Exercise objective =
Copy out exactly the lines from the first line of the material below through the line containing "o = sheet('soil_verge', vpts, .012, -.02, MA['soil']);", and nothing beyond them.
:: Dataset section
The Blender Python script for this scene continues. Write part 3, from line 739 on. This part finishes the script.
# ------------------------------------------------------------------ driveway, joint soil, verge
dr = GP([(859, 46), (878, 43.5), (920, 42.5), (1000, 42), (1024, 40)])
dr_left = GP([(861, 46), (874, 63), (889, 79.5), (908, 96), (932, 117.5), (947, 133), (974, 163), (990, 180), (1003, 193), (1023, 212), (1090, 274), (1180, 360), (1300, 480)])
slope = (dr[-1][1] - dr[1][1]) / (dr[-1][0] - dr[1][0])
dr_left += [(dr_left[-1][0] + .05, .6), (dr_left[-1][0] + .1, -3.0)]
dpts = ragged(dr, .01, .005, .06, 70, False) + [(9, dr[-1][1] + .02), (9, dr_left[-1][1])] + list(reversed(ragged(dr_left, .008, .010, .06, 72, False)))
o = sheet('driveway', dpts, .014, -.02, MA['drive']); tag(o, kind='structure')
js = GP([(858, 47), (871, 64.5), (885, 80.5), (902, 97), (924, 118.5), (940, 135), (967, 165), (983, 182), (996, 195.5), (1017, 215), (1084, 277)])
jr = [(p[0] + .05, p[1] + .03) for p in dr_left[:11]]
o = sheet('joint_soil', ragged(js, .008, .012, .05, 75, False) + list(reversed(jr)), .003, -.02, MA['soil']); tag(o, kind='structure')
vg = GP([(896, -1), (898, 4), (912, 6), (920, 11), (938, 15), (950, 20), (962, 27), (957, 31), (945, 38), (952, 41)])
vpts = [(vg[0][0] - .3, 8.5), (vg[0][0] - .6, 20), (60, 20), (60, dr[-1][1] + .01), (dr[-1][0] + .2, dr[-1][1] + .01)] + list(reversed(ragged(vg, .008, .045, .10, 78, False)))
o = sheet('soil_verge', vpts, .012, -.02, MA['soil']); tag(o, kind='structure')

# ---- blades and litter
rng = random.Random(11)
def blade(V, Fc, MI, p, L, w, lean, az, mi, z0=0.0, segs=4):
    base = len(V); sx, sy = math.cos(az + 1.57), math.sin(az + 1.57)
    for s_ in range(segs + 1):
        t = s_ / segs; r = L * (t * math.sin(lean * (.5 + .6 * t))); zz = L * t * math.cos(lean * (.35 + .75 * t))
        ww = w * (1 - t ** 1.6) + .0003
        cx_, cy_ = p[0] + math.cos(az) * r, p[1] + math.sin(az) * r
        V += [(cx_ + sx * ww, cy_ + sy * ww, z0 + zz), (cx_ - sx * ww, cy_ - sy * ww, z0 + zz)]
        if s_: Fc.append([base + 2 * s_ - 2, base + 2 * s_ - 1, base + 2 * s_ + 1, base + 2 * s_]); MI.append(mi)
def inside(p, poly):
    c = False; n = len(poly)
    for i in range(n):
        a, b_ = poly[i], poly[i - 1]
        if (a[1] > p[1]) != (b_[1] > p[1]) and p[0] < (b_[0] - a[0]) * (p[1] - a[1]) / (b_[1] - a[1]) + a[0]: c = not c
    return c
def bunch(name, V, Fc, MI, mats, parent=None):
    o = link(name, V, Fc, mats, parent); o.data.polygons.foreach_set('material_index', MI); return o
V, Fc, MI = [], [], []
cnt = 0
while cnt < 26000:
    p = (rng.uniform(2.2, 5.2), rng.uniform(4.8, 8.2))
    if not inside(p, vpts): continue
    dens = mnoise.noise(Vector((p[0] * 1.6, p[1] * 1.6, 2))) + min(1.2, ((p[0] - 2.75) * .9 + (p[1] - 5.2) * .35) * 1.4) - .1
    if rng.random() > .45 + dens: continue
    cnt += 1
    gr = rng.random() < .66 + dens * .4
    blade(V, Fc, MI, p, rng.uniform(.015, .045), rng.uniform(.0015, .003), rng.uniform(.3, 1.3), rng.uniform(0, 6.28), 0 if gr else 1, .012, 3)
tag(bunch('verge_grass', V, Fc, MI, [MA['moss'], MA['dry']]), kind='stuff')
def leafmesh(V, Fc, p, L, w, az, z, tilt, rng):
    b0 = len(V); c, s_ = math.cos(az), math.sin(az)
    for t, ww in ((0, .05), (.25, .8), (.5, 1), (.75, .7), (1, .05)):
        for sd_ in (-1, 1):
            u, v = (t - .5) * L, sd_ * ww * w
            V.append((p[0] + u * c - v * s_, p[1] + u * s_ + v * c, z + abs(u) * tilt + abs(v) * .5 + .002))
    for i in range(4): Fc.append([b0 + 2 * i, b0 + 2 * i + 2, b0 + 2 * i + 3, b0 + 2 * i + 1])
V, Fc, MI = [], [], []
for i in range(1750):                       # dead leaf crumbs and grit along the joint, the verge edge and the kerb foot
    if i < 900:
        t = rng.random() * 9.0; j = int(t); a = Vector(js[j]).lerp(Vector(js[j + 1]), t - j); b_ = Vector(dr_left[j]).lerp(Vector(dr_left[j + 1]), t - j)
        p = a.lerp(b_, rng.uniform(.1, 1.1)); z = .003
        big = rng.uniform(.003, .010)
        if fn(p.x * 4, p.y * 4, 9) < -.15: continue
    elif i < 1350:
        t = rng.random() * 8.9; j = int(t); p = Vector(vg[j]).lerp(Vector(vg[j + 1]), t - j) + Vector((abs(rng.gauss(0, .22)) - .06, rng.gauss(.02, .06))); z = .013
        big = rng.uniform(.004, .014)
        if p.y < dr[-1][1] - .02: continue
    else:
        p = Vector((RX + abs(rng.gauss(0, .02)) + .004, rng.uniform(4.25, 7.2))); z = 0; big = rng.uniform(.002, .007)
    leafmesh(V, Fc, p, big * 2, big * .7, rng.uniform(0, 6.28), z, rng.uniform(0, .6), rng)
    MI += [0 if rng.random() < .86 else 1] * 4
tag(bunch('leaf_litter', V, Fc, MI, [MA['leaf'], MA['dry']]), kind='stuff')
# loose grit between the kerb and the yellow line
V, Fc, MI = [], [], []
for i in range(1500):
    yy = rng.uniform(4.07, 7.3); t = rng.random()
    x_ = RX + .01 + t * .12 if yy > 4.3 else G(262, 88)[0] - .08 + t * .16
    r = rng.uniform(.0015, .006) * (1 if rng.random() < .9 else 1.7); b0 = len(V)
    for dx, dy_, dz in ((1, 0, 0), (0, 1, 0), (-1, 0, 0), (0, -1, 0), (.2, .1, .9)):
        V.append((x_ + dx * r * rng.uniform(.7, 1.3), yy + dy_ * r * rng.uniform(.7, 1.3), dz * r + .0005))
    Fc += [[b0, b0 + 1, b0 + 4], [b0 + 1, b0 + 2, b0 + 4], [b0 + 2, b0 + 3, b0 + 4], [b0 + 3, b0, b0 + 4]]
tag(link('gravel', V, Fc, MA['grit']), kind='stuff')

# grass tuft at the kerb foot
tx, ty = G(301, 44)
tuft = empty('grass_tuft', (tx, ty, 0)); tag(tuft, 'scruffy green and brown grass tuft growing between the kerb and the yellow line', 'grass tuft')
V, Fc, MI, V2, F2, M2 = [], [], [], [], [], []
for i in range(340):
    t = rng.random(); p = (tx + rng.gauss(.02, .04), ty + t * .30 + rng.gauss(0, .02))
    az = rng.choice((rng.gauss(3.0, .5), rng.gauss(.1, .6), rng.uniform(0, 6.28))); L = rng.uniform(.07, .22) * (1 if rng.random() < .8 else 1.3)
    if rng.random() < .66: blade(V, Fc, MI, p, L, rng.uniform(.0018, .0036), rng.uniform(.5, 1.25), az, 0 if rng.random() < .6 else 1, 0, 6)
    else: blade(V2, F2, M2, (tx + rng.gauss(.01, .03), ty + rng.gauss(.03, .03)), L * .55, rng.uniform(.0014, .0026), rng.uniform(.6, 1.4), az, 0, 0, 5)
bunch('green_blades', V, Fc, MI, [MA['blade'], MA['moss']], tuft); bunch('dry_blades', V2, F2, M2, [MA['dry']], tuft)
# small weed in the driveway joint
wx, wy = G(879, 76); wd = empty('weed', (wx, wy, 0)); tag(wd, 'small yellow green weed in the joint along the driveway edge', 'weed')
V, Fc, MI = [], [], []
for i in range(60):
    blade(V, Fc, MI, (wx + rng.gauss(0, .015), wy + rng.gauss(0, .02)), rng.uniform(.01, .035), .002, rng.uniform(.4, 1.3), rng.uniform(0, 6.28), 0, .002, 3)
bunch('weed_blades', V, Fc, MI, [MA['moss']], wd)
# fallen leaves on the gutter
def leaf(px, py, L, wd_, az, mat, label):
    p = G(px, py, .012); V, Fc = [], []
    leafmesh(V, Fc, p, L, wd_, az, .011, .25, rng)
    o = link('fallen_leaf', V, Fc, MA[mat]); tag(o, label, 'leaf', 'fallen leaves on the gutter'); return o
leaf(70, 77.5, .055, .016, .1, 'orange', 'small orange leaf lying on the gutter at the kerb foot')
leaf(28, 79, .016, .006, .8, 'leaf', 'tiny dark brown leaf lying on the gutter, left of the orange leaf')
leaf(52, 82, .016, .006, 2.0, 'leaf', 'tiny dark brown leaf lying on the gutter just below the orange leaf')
::::
The reply =
The Blender Python script for this scene continues. Write part 3, from line 739 on. This part finishes the script.
# ------------------------------------------------------------------ driveway, joint soil, verge
dr = GP([(859, 46), (878, 43.5), (920, 42.5), (1000, 42), (1024, 40)])
dr_left = GP([(861, 46), (874, 63), (889, 79.5), (908, 96), (932, 117.5), (947, 133), (974, 163), (990, 180), (1003, 193), (1023, 212), (1090, 274), (1180, 360), (1300, 480)])
slope = (dr[-1][1] - dr[1][1]) / (dr[-1][0] - dr[1][0])
dr_left += [(dr_left[-1][0] + .05, .6), (dr_left[-1][0] + .1, -3.0)]
dpts = ragged(dr, .01, .005, .06, 70, False) + [(9, dr[-1][1] + .02), (9, dr_left[-1][1])] + list(reversed(ragged(dr_left, .008, .010, .06, 72, False)))
o = sheet('driveway', dpts, .014, -.02, MA['drive']); tag(o, kind='structure')
js = GP([(858, 47), (871, 64.5), (885, 80.5), (902, 97), (924, 118.5), (940, 135), (967, 165), (983, 182), (996, 195.5), (1017, 215), (1084, 277)])
jr = [(p[0] + .05, p[1] + .03) for p in dr_left[:11]]
o = sheet('joint_soil', ragged(js, .008, .012, .05, 75, False) + list(reversed(jr)), .003, -.02, MA['soil']); tag(o, kind='structure')
vg = GP([(896, -1), (898, 4), (912, 6), (920, 11), (938, 15), (950, 20), (962, 27), (957, 31), (945, 38), (952, 41)])
vpts = [(vg[0][0] - .3, 8.5), (vg[0][0] - .6, 20), (60, 20), (60, dr[-1][1] + .01), (dr[-1][0] + .2, dr[-1][1] + .01)] + list(reversed(ragged(vg, .008, .045, .10, 78, False)))
o = sheet('soil_verge', vpts, .012, -.02, MA['soil']); tag(o, kind='structure')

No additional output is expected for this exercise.